Başka kaynaklardan bilsek de, filmin devasa zenginlikteki malzemesi, son derece körpe, son derece ustalıkla kurgulanmış. Nâzım'ın , kendi gibi çağının yanardağı, şair Nicolas Guillen'in davetiyle Prag'tan başlayan Havana yolculuğu ve bu yolculukta yazmaya başlayıp Moskova'da tamamladığı 'Havana Röportajı' adlı dev şiiri, filmin omurgası. Sadece bu kadar olsa! Sadece Nâzım ve kendi sesinden okuduğu şiirleri olsa. Filmin başladığı andan bittiği ana dek, bir saat boyunca dinlediğimiz şiirler, evet filmin omurgası, ama, bu omurganın gövdesi ise hayatın kendisidir. Öyle ki, hayat, tenidir şiirin. Kalbidir. Gözleri, sözü, özüdür. Ruhudur. Huyudur. Kuyusudur. Kınıdır. İnidir. Dilidir. Öfkesinin, sevincinin, hasretinin, umudunun görüntüsüdür. Asla süsü değil, doğal görüntüsüyle sahiden kendisidir.

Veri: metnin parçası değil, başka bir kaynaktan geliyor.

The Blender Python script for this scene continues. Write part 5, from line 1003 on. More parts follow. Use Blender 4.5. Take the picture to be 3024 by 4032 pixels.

Anadolu Kurtuluş Savaşı'nın başlama günleri oradadır. O günlerin İstanbul'u. 917 Devrimi'ni başlatan konuşmasıyla Lenin oradadır. Hitler zulmünün hırlandığı günleriyle Avrupa oradadır. Ve Küba...Devrim öncesiyle, devrim süreciyle, devrim sonrasıyla orada. Sadece bu kadar olsa! Neruda da orada, Guillen da Fidel ve Che de...Günümüze, Chavez'e dek, daha başkaları da. İnsana, 'Ben de oradayım! Onlarla!' dedirtecek düş ve umut yüküyle.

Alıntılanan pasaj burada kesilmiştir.